MARKETS AT A CROSSROADS IN 2026
Despite strong performance over the last five years, analysts are increasingly split on what comes next. Some banks predict modest gains, others double digit upside, but notably no major analyst expects a negative year. Historically, similar optimism has preceded major downturns. The bull case rests on AI driven growth, expectations of lower rates under a future Fed chair, and heavy spending by wealthy consumers. The bear case highlights geopolitical risk, a fragile consumer base outside the wealthy, a weakening dollar from heavy money printing, and the risk of instant repricing in a future 24 hour market.

WHY HOUSING IS STUCK
Pending home sales recently fell sharply across all regions, hitting levels not seen since 2020. Realtors point to low inventory, but the reality appears to be a stalemate. Most eager buyers already bought, while remaining buyers are waiting for rates to fall and sellers refuse to cut prices. Trump’s proposal to inject 200 billion dollars into the mortgage market briefly pushed rates lower, but the mortgage market’s massive size means the impact is likely temporary unless repeated. Any affordability boost also risks being offset by higher home prices.

CAN POLICY PREVENT A HOUSING RESET?
Long term, attempts to support housing such as blocking Wall Street from buying single family homes or subsidizing mortgages are unlikely to materially change affordability. Institutional ownership is small, and the Fed still holds trillions in mortgage assets.
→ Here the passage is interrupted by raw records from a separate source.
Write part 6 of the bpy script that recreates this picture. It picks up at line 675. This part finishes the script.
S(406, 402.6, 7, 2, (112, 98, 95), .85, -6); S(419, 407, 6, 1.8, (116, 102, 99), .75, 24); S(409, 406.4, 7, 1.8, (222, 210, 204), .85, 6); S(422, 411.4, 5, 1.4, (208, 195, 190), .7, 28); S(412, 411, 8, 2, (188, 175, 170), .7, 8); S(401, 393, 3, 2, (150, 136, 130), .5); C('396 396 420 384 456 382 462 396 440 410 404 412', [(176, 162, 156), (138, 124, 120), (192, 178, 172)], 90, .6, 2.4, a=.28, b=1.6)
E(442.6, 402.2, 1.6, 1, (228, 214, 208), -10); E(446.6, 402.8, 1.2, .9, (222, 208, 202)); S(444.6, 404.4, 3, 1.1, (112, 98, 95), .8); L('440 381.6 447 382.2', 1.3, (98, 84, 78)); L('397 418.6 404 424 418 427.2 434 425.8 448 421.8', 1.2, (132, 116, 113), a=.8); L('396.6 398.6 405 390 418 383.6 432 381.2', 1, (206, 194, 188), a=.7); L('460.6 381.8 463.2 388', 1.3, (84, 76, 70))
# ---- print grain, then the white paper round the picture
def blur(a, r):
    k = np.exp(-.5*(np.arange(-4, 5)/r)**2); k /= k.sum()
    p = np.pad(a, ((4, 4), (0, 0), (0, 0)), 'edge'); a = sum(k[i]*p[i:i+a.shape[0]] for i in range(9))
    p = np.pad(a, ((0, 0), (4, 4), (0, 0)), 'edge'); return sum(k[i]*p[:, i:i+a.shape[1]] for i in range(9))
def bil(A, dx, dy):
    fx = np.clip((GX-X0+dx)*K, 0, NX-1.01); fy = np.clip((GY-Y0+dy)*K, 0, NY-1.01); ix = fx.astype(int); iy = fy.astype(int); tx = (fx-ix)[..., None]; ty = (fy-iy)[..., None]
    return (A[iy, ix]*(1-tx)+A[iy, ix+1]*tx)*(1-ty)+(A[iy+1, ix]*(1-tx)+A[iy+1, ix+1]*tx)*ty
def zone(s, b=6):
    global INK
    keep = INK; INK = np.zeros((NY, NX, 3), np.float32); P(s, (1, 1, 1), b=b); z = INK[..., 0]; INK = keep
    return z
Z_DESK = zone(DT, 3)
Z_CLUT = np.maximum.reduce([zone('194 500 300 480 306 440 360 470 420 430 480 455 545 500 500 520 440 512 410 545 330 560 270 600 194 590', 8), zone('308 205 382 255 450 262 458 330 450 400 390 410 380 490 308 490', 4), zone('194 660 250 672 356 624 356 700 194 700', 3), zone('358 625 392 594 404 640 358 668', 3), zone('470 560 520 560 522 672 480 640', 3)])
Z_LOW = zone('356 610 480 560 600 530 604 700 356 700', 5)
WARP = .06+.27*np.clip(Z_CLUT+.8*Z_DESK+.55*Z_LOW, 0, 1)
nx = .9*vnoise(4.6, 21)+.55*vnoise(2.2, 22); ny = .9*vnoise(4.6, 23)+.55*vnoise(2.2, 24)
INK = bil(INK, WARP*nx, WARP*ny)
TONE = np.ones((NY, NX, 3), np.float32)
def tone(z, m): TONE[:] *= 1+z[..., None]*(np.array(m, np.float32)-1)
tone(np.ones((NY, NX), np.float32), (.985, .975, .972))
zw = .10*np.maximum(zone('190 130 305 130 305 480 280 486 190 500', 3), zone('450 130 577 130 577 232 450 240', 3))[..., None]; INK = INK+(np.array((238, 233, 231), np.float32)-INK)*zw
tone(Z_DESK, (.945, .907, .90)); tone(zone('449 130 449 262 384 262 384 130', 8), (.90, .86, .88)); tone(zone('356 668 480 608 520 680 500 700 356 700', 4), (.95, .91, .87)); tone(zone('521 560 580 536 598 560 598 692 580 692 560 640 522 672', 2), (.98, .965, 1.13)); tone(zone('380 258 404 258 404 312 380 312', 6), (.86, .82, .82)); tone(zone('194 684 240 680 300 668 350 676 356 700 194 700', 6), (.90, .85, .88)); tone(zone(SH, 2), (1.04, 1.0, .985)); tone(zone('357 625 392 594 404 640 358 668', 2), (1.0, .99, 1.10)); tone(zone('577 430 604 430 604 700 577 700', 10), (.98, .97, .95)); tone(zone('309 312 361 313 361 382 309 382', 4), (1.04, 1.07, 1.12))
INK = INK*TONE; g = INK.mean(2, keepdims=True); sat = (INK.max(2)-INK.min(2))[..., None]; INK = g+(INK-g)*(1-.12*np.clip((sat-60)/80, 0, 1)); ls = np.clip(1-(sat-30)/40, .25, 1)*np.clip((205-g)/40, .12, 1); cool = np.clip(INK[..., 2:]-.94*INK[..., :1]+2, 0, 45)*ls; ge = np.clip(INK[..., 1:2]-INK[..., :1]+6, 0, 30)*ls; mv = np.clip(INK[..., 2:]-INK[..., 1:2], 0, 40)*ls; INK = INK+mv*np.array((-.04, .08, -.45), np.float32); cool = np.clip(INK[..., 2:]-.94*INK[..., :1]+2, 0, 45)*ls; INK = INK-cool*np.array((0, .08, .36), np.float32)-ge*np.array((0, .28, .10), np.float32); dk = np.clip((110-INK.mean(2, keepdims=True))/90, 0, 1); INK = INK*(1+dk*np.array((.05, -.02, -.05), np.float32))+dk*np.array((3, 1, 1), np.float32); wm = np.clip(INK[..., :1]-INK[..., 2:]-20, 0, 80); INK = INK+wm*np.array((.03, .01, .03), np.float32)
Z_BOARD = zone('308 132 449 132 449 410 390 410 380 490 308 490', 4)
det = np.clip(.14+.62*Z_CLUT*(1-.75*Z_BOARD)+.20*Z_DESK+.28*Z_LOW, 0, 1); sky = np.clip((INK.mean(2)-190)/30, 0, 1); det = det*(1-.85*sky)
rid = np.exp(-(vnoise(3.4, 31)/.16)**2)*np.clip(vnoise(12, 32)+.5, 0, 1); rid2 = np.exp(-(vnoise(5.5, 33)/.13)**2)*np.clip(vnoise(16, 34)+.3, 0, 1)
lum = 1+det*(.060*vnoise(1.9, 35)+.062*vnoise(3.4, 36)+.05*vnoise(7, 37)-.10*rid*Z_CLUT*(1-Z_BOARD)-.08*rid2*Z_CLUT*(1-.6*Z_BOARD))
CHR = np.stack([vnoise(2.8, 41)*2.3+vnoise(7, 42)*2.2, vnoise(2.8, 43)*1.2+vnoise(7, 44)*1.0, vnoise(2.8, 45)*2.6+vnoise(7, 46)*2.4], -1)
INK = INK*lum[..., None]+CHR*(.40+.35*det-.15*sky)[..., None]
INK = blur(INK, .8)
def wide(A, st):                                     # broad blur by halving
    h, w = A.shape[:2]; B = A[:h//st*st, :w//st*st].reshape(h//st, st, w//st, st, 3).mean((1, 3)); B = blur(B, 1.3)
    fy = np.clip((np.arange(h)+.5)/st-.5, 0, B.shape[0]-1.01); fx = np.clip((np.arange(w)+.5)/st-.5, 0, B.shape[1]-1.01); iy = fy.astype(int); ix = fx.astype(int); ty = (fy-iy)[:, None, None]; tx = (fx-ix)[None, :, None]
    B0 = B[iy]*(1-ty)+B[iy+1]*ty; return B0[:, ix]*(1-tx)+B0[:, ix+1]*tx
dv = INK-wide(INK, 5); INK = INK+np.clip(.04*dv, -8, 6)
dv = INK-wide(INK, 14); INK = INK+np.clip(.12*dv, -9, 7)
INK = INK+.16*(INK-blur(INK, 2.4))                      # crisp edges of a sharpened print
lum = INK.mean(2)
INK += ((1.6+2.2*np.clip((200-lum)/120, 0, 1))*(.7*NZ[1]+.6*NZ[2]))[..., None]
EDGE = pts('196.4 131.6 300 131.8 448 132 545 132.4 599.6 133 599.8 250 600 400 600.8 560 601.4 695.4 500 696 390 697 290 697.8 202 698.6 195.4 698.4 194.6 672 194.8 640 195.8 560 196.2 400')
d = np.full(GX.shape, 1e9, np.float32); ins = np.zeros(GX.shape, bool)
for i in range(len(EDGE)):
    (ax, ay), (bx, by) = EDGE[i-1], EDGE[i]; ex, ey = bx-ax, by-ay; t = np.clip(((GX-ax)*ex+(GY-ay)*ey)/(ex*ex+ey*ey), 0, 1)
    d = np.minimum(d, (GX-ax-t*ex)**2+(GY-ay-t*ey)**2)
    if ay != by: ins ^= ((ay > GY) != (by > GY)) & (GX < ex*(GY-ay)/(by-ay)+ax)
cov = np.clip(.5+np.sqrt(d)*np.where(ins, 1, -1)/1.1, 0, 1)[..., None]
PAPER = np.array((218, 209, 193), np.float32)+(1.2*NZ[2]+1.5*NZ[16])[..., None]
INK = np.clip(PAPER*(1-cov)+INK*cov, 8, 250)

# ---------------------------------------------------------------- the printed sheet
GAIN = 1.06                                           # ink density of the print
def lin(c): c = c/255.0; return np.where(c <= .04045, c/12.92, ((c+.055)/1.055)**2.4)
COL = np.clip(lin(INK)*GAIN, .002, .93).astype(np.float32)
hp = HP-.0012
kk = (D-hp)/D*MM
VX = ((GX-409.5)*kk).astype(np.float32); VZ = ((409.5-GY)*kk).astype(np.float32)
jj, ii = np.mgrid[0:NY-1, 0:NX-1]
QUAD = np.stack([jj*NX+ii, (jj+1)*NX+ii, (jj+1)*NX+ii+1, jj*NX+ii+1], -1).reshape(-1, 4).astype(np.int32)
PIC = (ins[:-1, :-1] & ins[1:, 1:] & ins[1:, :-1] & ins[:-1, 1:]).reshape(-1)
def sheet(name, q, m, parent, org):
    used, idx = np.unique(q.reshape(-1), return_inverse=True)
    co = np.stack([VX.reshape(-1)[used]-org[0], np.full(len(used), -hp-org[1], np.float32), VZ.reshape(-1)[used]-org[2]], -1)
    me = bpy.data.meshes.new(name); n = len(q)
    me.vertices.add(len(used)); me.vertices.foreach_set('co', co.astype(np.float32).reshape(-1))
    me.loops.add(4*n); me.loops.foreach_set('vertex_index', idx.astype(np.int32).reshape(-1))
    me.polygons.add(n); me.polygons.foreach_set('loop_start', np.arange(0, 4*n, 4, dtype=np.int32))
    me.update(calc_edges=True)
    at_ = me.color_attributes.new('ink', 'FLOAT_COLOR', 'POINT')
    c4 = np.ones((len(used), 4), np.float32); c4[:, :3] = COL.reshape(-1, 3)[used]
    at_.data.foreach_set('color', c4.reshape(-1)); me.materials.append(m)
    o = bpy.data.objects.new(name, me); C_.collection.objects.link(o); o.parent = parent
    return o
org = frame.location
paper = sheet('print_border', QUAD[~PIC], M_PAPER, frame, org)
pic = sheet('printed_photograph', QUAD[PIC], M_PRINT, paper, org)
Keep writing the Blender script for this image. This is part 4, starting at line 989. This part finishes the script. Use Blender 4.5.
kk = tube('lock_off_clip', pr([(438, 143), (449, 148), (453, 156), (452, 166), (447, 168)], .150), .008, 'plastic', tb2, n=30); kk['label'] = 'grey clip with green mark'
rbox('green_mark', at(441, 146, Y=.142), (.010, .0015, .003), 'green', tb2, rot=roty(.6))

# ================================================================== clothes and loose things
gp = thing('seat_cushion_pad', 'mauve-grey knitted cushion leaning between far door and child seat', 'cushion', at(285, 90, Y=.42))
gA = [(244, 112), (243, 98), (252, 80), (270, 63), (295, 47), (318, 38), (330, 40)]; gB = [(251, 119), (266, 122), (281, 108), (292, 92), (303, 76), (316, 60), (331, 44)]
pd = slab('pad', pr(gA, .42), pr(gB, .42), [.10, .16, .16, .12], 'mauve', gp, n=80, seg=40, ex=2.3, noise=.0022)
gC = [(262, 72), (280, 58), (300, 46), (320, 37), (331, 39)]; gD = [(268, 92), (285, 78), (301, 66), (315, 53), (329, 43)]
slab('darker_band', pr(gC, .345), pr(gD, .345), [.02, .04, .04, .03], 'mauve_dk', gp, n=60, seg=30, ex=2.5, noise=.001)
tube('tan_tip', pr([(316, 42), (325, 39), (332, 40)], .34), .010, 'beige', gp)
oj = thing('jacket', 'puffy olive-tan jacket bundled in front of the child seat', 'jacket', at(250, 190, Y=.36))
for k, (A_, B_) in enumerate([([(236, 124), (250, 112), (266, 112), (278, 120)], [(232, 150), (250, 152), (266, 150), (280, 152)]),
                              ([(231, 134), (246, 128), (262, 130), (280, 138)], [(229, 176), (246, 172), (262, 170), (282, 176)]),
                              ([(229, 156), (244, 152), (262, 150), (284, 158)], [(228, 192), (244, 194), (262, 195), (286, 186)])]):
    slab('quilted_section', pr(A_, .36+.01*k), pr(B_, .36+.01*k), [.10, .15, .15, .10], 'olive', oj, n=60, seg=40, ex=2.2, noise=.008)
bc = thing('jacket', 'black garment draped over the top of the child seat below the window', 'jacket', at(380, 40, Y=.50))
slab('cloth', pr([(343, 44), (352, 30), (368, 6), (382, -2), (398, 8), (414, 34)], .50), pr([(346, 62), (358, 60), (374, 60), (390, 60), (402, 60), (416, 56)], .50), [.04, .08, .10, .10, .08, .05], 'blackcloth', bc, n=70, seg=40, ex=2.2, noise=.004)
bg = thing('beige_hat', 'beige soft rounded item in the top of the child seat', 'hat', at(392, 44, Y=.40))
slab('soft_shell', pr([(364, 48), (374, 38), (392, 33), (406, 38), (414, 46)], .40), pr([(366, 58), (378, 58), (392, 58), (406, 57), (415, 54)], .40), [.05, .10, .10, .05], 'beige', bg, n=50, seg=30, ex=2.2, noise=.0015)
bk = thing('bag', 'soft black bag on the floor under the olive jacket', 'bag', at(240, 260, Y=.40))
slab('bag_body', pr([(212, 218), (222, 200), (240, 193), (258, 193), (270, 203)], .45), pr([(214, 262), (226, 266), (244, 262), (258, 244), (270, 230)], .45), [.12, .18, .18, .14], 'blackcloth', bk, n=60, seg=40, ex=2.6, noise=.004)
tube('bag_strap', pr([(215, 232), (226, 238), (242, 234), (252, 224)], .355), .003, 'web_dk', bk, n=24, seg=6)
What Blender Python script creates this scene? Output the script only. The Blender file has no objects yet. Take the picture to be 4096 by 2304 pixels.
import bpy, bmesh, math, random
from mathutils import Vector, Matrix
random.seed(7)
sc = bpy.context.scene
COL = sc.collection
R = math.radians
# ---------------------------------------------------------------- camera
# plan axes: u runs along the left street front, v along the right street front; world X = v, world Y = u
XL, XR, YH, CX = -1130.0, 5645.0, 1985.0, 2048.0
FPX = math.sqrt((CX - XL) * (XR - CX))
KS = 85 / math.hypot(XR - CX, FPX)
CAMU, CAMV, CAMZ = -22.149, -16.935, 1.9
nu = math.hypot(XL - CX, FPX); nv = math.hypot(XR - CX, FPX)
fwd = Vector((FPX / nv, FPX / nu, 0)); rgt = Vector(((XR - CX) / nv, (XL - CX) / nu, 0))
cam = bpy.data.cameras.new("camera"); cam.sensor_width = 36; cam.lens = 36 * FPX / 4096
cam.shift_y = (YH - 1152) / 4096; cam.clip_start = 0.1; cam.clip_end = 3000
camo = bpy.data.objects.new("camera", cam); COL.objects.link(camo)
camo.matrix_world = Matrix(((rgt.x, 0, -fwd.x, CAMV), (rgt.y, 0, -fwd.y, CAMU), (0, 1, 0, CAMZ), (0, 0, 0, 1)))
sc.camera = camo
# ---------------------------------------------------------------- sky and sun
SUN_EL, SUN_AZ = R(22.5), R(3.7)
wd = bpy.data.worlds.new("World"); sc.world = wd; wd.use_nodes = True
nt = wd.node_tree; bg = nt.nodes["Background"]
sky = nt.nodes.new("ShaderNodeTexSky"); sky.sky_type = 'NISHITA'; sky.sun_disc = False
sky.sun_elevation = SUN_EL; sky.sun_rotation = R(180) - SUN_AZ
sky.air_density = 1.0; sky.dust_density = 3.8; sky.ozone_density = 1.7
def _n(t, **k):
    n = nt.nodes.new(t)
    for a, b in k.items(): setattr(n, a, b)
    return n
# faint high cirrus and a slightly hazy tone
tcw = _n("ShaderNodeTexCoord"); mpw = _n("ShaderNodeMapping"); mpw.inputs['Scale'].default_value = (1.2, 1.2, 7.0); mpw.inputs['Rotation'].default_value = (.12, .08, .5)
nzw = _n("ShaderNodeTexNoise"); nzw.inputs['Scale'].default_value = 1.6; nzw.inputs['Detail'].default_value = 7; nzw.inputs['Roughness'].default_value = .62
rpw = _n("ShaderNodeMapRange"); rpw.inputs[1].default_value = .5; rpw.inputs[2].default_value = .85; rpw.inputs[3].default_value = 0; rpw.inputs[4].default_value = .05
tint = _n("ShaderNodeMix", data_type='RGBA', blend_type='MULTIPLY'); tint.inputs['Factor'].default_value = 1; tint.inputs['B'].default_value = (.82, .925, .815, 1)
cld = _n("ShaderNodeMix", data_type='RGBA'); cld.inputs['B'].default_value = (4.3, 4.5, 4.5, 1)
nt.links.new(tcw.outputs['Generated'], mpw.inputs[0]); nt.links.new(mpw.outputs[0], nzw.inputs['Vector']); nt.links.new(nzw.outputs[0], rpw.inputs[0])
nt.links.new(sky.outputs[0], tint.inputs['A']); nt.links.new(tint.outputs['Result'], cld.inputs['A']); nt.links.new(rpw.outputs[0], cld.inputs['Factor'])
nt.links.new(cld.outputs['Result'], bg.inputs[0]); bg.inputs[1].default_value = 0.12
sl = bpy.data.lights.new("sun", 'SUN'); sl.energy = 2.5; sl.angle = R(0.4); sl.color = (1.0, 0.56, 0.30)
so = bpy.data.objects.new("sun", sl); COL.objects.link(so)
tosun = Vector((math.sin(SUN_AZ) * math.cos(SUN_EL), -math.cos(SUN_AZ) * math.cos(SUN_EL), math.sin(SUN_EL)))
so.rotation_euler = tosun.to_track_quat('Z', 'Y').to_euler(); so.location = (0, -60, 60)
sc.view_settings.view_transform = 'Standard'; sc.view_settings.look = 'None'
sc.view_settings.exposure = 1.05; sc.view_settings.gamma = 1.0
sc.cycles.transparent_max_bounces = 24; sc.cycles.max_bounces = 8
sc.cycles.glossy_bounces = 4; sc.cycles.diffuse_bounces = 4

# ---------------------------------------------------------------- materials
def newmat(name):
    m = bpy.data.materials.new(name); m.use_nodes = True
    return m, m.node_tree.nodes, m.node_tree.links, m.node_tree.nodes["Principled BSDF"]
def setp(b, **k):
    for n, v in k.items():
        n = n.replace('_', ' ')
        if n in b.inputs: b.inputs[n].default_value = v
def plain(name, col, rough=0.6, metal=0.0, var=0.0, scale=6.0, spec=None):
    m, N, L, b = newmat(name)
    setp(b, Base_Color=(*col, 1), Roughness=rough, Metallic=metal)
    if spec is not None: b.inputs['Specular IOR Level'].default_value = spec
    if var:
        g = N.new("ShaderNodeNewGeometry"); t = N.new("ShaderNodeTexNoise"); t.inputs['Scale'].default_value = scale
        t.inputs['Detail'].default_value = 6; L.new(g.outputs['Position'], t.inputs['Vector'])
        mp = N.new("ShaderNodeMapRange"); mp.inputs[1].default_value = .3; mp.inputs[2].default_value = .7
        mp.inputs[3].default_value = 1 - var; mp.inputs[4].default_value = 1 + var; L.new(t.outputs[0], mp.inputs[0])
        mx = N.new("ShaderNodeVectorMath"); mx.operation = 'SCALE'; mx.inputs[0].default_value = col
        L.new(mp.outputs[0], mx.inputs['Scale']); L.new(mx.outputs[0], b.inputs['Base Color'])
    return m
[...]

Without extreme measures like a full housing bailout or major tax changes, most housing metrics suggest 2026 will look similar to today, with slow sales, stubborn prices, and buyers waiting on rates.

WHAT THE FED JUST SAID AND WHY MAY MATTERS
The Federal Reserve recently signaled no near term rate cuts and reaffirmed a data dependent approach, even as job growth begins to soften. Powell also addressed the DOJ investigation, calling it political pressure. For now, policy is unlikely to change much, but Powell’s exit in May 2026 could flip the script entirely. Trump has expressed admiration for the Greenspan era, when rates stayed low despite warnings of excess, fueling a massive late stage market surge before an eventual collapse.

WHAT THIS MEANS FOR INVESTORS
There is a clear flight to safety into gold and other hard assets, even as stocks sit at historic valuations. History shows markets do not crash simply because they are expensive. They crash when something breaks. That means prices could keep rising longer than expected before reversing violently. The practical takeaway is simple but effective. Diversify, keep cash available, avoid high interest debt, and make sure you are never forced to sell at the worst time. The goal is not to time the top. It is to survive the drop and stay positioned to benefit from whatever comes next.